- **Task statement**:
Would you restate all the data that follows, word for word?
+++ Raw data +++
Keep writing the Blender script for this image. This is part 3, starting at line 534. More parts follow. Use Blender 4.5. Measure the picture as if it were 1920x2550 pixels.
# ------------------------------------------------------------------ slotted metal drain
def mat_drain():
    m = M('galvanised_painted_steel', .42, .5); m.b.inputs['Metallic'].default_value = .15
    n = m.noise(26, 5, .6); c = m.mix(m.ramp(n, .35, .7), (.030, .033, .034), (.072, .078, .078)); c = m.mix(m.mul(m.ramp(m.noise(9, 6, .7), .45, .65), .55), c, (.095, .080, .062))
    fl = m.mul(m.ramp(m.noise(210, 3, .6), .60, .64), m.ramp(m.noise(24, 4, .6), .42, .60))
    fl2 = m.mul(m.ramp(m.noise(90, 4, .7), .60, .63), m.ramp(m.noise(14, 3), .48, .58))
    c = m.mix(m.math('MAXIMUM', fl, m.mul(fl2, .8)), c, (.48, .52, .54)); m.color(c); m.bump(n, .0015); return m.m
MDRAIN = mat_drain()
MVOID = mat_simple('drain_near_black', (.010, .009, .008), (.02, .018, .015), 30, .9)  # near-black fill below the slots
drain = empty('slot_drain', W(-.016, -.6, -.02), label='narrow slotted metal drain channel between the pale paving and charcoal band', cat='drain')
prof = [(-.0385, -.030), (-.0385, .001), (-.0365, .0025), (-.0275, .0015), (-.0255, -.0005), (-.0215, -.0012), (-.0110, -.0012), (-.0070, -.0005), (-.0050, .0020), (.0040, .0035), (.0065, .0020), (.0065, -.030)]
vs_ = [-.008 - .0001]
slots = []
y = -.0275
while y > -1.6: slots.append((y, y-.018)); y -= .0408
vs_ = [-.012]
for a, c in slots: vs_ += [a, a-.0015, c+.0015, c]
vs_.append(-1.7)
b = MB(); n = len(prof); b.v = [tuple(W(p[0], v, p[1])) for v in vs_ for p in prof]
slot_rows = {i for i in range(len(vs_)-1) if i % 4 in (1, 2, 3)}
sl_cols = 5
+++
- **Final answer**:
Keep writing the Blender script for this image. This is part 3, starting at line 534. More parts follow. Use Blender 4.5. Measure the picture as if it were 1920x2550 pixels.
# ------------------------------------------------------------------ slotted metal drain
def mat_drain():
    m = M('galvanised_painted_steel', .42, .5); m.b.inputs['Metallic'].default_value = .15
    n = m.noise(26, 5, .6); c = m.mix(m.ramp(n, .35, .7), (.030, .033, .034), (.072, .078, .078)); c = m.mix(m.mul(m.ramp(m.noise(9, 6, .7), .45, .65), .55), c, (.095, .080, .062))
    fl = m.mul(m.ramp(m.noise(210, 3, .6), .60, .64), m.ramp(m.noise(24, 4, .6), .42, .60))
    fl2 = m.mul(m.ramp(m.noise(90, 4, .7), .60, .63), m.ramp(m.noise(14, 3), .48, .58))
    c = m.mix(m.math('MAXIMUM', fl, m.mul(fl2, .8)), c, (.48, .52, .54)); m.color(c); m.bump(n, .0015); return m.m
MDRAIN = mat_drain()
MVOID = mat_simple('drain_near_black', (.010, .009, .008), (.02, .018, .015), 30, .9)  # near-black fill below the slots
drain = empty('slot_drain', W(-.016, -.6, -.02), label='narrow slotted metal drain channel between the pale paving and charcoal band', cat='drain')
prof = [(-.0385, -.030), (-.0385, .001), (-.0365, .0025), (-.0275, .0015), (-.0255, -.0005), (-.0215, -.0012), (-.0110, -.0012), (-.0070, -.0005), (-.0050, .0020), (.0040, .0035), (.0065, .0020), (.0065, -.030)]
vs_ = [-.008 - .0001]
slots = []
y = -.0275
while y > -1.6: slots.append((y, y-.018)); y -= .0408
vs_ = [-.012]
for a, c in slots: vs_ += [a, a-.0015, c+.0015, c]
vs_.append(-1.7)
b = MB(); n = len(prof); b.v = [tuple(W(p[0], v, p[1])) for v in vs_ for p in prof]
slot_rows = {i for i in range(len(vs_)-1) if i % 4 in (1, 2, 3)}
sl_cols = 5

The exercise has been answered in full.